*** Data excerpt ***

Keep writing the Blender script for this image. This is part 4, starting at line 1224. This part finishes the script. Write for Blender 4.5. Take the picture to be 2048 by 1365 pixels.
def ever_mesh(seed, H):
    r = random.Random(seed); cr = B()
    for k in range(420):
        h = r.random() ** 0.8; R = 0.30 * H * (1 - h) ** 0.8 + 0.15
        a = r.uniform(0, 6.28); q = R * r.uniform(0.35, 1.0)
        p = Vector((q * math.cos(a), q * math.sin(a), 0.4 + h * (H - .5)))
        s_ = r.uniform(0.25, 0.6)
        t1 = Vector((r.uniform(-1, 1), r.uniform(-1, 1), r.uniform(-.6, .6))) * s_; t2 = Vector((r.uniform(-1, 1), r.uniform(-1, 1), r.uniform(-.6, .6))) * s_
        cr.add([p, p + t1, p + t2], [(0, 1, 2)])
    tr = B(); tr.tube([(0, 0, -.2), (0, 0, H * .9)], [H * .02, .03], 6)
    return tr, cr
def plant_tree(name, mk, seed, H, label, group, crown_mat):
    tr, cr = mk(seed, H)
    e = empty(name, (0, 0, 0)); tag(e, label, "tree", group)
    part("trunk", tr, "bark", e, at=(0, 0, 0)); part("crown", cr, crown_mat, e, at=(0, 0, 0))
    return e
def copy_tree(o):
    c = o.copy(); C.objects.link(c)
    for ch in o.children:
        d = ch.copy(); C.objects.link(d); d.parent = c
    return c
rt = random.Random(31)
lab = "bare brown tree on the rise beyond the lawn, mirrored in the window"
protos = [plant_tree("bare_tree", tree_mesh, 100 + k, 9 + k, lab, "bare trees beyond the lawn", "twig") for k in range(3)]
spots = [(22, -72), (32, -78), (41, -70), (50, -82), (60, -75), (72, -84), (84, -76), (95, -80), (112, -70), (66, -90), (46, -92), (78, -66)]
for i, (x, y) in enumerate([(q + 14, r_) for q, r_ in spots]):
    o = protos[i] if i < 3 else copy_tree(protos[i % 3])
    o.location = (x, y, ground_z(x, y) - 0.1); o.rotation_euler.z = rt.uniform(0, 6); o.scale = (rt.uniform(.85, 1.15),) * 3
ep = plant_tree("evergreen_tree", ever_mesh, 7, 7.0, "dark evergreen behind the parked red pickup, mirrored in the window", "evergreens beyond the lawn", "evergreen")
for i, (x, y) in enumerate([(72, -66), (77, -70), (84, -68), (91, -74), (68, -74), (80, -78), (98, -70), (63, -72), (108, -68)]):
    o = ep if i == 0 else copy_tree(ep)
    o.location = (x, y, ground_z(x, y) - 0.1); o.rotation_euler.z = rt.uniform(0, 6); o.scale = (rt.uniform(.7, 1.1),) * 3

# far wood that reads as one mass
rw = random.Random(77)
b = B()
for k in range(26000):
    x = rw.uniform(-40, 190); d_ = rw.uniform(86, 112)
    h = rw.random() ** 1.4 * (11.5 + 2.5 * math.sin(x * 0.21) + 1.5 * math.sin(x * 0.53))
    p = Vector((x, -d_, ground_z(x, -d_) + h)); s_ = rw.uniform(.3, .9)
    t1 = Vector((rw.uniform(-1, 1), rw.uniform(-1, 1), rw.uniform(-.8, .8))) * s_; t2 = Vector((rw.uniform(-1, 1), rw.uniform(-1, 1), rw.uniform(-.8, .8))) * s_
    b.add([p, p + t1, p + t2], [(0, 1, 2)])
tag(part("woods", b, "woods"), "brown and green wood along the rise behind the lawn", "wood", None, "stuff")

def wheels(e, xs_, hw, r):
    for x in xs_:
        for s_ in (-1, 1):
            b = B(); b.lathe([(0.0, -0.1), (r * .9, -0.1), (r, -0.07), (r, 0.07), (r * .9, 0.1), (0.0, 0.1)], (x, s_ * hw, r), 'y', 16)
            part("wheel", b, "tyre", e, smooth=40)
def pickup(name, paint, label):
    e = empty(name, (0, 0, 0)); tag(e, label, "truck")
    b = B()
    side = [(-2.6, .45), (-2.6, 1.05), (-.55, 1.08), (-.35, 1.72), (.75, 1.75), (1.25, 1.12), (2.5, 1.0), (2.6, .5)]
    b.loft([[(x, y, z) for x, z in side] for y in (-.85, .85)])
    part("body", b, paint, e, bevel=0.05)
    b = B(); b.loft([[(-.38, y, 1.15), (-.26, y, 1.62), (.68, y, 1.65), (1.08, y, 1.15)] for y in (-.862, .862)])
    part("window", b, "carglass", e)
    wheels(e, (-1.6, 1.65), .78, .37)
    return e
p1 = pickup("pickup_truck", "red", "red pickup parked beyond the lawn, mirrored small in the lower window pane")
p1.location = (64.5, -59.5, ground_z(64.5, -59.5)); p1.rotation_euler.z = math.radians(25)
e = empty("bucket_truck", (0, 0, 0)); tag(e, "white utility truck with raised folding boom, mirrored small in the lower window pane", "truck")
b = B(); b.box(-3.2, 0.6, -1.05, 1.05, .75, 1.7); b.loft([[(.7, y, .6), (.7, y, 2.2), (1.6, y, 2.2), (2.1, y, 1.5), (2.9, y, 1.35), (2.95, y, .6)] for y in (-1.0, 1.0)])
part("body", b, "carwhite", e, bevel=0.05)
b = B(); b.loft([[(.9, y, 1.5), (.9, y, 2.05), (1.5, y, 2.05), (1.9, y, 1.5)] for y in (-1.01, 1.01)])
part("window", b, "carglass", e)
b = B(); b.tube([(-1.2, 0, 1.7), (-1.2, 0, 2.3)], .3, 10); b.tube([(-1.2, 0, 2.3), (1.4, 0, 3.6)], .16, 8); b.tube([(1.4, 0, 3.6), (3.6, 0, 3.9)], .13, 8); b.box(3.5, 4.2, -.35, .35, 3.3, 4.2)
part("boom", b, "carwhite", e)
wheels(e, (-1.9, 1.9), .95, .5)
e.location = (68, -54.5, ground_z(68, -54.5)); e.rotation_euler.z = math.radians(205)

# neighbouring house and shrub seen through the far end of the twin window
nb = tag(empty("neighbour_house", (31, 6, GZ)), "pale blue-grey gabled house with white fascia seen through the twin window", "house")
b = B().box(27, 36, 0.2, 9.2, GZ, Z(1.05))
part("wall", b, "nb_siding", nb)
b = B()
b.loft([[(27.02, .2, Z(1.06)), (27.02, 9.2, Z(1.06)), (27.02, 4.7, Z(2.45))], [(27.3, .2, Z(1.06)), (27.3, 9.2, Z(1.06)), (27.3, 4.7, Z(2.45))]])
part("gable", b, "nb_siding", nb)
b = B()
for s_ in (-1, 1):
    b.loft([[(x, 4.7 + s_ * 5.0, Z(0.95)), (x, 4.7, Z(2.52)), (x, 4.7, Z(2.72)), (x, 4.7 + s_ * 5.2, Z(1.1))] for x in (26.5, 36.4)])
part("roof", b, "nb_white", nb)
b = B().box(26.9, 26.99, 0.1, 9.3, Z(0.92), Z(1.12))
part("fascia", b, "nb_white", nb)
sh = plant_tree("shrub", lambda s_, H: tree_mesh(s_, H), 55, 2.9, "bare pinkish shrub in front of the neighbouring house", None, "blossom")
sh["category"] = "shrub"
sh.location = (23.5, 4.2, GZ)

***

→ **What to produce**
Retype the data exactly as given.

→ **Response**
Keep writing the Blender script for this image. This is part 4, starting at line 1224. This part finishes the script. Write for Blender 4.5. Take the picture to be 2048 by 1365 pixels.
def ever_mesh(seed, H):
    r = random.Random(seed); cr = B()
    for k in range(420):
        h = r.random() ** 0.8; R = 0.30 * H * (1 - h) ** 0.8 + 0.15
        a = r.uniform(0, 6.28); q = R * r.uniform(0.35, 1.0)
        p = Vector((q * math.cos(a), q * math.sin(a), 0.4 + h * (H - .5)))
        s_ = r.uniform(0.25, 0.6)
        t1 = Vector((r.uniform(-1, 1), r.uniform(-1, 1), r.uniform(-.6, .6))) * s_; t2 = Vector((r.uniform(-1, 1), r.uniform(-1, 1), r.uniform(-.6, .6))) * s_
        cr.add([p, p + t1, p + t2], [(0, 1, 2)])
    tr = B(); tr.tube([(0, 0, -.2), (0, 0, H * .9)], [H * .02, .03], 6)
    return tr, cr
def plant_tree(name, mk, seed, H, label, group, crown_mat):
    tr, cr = mk(seed, H)
    e = empty(name, (0, 0, 0)); tag(e, label, "tree", group)
    part("trunk", tr, "bark", e, at=(0, 0, 0)); part("crown", cr, crown_mat, e, at=(0, 0, 0))
    return e
def copy_tree(o):
    c = o.copy(); C.objects.link(c)
    for ch in o.children:
        d = ch.copy(); C.objects.link(d); d.parent = c
    return c
rt = random.Random(31)
lab = "bare brown tree on the rise beyond the lawn, mirrored in the window"
protos = [plant_tree("bare_tree", tree_mesh, 100 + k, 9 + k, lab, "bare trees beyond the lawn", "twig") for k in range(3)]
spots = [(22, -72), (32, -78), (41, -70), (50, -82), (60, -75), (72, -84), (84, -76), (95, -80), (112, -70), (66, -90), (46, -92), (78, -66)]
for i, (x, y) in enumerate([(q + 14, r_) for q, r_ in spots]):
    o = protos[i] if i < 3 else copy_tree(protos[i % 3])
    o.location = (x, y, ground_z(x, y) - 0.1); o.rotation_euler.z = rt.uniform(0, 6); o.scale = (rt.uniform(.85, 1.15),) * 3
ep = plant_tree("evergreen_tree", ever_mesh, 7, 7.0, "dark evergreen behind the parked red pickup, mirrored in the window", "evergreens beyond the lawn", "evergreen")
for i, (x, y) in enumerate([(72, -66), (77, -70), (84, -68), (91, -74), (68, -74), (80, -78), (98, -70), (63, -72), (108, -68)]):
    o = ep if i == 0 else copy_tree(ep)
    o.location = (x, y, ground_z(x, y) - 0.1); o.rotation_euler.z = rt.uniform(0, 6); o.scale = (rt.uniform(.7, 1.1),) * 3

# far wood that reads as one mass
rw = random.Random(77)
b = B()
for k in range(26000):
    x = rw.uniform(-40, 190); d_ = rw.uniform(86, 112)
    h = rw.random() ** 1.4 * (11.5 + 2.5 * math.sin(x * 0.21) + 1.5 * math.sin(x * 0.53))
    p = Vector((x, -d_, ground_z(x, -d_) + h)); s_ = rw.uniform(.3, .9)
    t1 = Vector((rw.uniform(-1, 1), rw.uniform(-1, 1), rw.uniform(-.8, .8))) * s_; t2 = Vector((rw.uniform(-1, 1), rw.uniform(-1, 1), rw.uniform(-.8, .8))) * s_
    b.add([p, p + t1, p + t2], [(0, 1, 2)])
tag(part("woods", b, "woods"), "brown and green wood along the rise behind the lawn", "wood", None, "stuff")

def wheels(e, xs_, hw, r):
    for x in xs_:
        for s_ in (-1, 1):
            b = B(); b.lathe([(0.0, -0.1), (r * .9, -0.1), (r, -0.07), (r, 0.07), (r * .9, 0.1), (0.0, 0.1)], (x, s_ * hw, r), 'y', 16)
            part("wheel", b, "tyre", e, smooth=40)
def pickup(name, paint, label):
    e = empty(name, (0, 0, 0)); tag(e, label, "truck")
    b = B()
    side = [(-2.6, .45), (-2.6, 1.05), (-.55, 1.08), (-.35, 1.72), (.75, 1.75), (1.25, 1.12), (2.5, 1.0), (2.6, .5)]
    b.loft([[(x, y, z) for x, z in side] for y in (-.85, .85)])
    part("body", b, paint, e, bevel=0.05)
    b = B(); b.loft([[(-.38, y, 1.15), (-.26, y, 1.62), (.68, y, 1.65), (1.08, y, 1.15)] for y in (-.862, .862)])
    part("window", b, "carglass", e)
    wheels(e, (-1.6, 1.65), .78, .37)
    return e
p1 = pickup("pickup_truck", "red", "red pickup parked beyond the lawn, mirrored small in the lower window pane")
p1.location = (64.5, -59.5, ground_z(64.5, -59.5)); p1.rotation_euler.z = math.radians(25)
e = empty("bucket_truck", (0, 0, 0)); tag(e, "white utility truck with raised folding boom, mirrored small in the lower window pane", "truck")
b = B(); b.box(-3.2, 0.6, -1.05, 1.05, .75, 1.7); b.loft([[(.7, y, .6), (.7, y, 2.2), (1.6, y, 2.2), (2.1, y, 1.5), (2.9, y, 1.35), (2.95, y, .6)] for y in (-1.0, 1.0)])
part("body", b, "carwhite", e, bevel=0.05)
b = B(); b.loft([[(.9, y, 1.5), (.9, y, 2.05), (1.5, y, 2.05), (1.9, y, 1.5)] for y in (-1.01, 1.01)])
part("window", b, "carglass", e)
b = B(); b.tube([(-1.2, 0, 1.7), (-1.2, 0, 2.3)], .3, 10); b.tube([(-1.2, 0, 2.3), (1.4, 0, 3.6)], .16, 8); b.tube([(1.4, 0, 3.6), (3.6, 0, 3.9)], .13, 8); b.box(3.5, 4.2, -.35, .35, 3.3, 4.2)
part("boom", b, "carwhite", e)
wheels(e, (-1.9, 1.9), .95, .5)
e.location = (68, -54.5, ground_z(68, -54.5)); e.rotation_euler.z = math.radians(205)

# neighbouring house and shrub seen through the far end of the twin window
nb = tag(empty("neighbour_house", (31, 6, GZ)), "pale blue-grey gabled house with white fascia seen through the twin window", "house")
b = B().box(27, 36, 0.2, 9.2, GZ, Z(1.05))
part("wall", b, "nb_siding", nb)
b = B()
b.loft([[(27.02, .2, Z(1.06)), (27.02, 9.2, Z(1.06)), (27.02, 4.7, Z(2.45))], [(27.3, .2, Z(1.06)), (27.3, 9.2, Z(1.06)), (27.3, 4.7, Z(2.45))]])
part("gable", b, "nb_siding", nb)
b = B()
for s_ in (-1, 1):
    b.loft([[(x, 4.7 + s_ * 5.0, Z(0.95)), (x, 4.7, Z(2.52)), (x, 4.7, Z(2.72)), (x, 4.7 + s_ * 5.2, Z(1.1))] for x in (26.5, 36.4)])
part("roof", b, "nb_white", nb)
b = B().box(26.9, 26.99, 0.1, 9.3, Z(0.92), Z(1.12))
part("fascia", b, "nb_white", nb)
sh = plant_tree("shrub", lambda s_, H: tree_mesh(s_, H), 55, 2.9, "bare pinkish shrub in front of the neighbouring house", None, "blossom")
sh["category"] = "shrub"
sh.location = (23.5, 4.2, GZ)